Rhöndorfer Ausgabe Online

11. Juni 1946 (Rhöndorf)

An Karl Gründer

, Oberbauerschaft bei Bünde/Westfalen

StBKAH 08.21


Sehr geehrter Herr Gründer!

Ich bestätige den Empfang Ihres Schreibens vom 1. d. Mts. nebst Anlage »Verlorener Osten?«. Ich hoffe mit Ihnen, daß das letzte Wort in diesen Dingen noch nicht gesprochen ist, und ich stimme mit Ihnen darin überein, daß die deutsche Öffentlichkeit, soweit es irgend angängig ist, Stellung gegen den heutigen Zustand nehmen muß.

Ich habe immer wieder in meinen Reden betont, daß Polen diese Gebiete nur zur Verwaltung übergeben worden sind, daß Polen diese Stellung mißbraucht habe und daß eine Lösung der Flüchtlingsfrage nur dadurch möglich sei, daß diesen Menschen ihre Heimat wiedergegeben werde1. Ich werde auch weiter diesen Standpunkt vertreten.

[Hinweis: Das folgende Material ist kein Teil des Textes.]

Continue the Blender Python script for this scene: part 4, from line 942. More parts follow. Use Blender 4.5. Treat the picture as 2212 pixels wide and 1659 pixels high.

Mit ausgezeichneter Hochachtung
(Adenauer)


  1. ^

    Vgl. die Schreiben an Johannes Weber vom 26.5.1946, an Studienrat Engels vom 3.6.1946 und an J.W. Poschen vom 26.6.1946. Zum Schicksal der Ostdeutschen ein inhaltlich weitgehend identisches weiteres Schreiben Adenauers vom 11.6.1946 an Wilhelm Heinrichs, »Königsberg, z. Zt. : Holstenbek/Holstein«.
    Die Notlage in den polnisch verwalteten deutschen Ostgebieten, die zu dieser Auffassung Anlass gegeben hatte, wurde von Adenauer in mehreren Reden dieses Zeitraums dargelegt, so z. B. am 12.5.1946 in Düsseldorf: »Wie hat sich nun diese polnische Verwaltung von Gebieten, die seit mehr als 6, 7, 800 Jahren deutsch sind, ausgewirkt? Hören wir, was ein Schweizer, Robert Jung[k], schreibt: ›Hinter der Oder-Neiße-Linie beginnt das Land ohne Sicherheit, das Land ohne Gesetz, das Land der Vogelfreien, das Totenland … Wer die polnische Zone verläßt und in russisch besetztes Gebiet kommt, atmet geradezu auf. Hinter ihm liegen leergeplünderte Städte, Pestdörfer, Konzentrationslager, öde, unbestellte Felder, leichenbesäte Straßen …‹ … Das Land, das so geschildert wird, liegt mitten in Europa … Dieses Land ist für die Ernährung des deutschen Volkes von entscheidender Bedeutung. Dieses Land versteppt, verödet, nichts wächst mehr dort. Hier sind die Menschen zusammengepreßt, und die Alliierten müssen uns mit Nahrungsmitteln versorgen, die auf jenem versteppten Land wachsen könnten … Aber es wird ja doch einmal eine Friedenskonferenz kommen, und dann werden sich hoffentlich die Alliierten dieser Zustände erinnern, daß im Potsdamer Abkommen dieses Land Polen nur zur Verwaltung übergeben worden ist. Wenn der Verwalter eines Gutes derartig mit dem Gut verfährt, wie das Polen getan hat, dann müssen die Auftraggeber diesem ungetreuen Verwalter das Gut wieder entziehen« (StBKAH 02.03). Eine ähnliche Passage findet sich bereits in der am 5.5.1946 in Wuppertal gehaltenen Rede; hier auch nähere Hinweise auf den zitierten Artikel (›Aus einem Totenland‹) des Publizisten Robert Jungk (1913-1994), der von der Zürcher ›Weltwoche‹ (Jg. 13, Nr. 527) erstmals veröffentlicht und Anfang 1946 von der ›Stuttgarter Rundschau‹ und dem ›Hochlandboten‹ nachgedruckt worden war.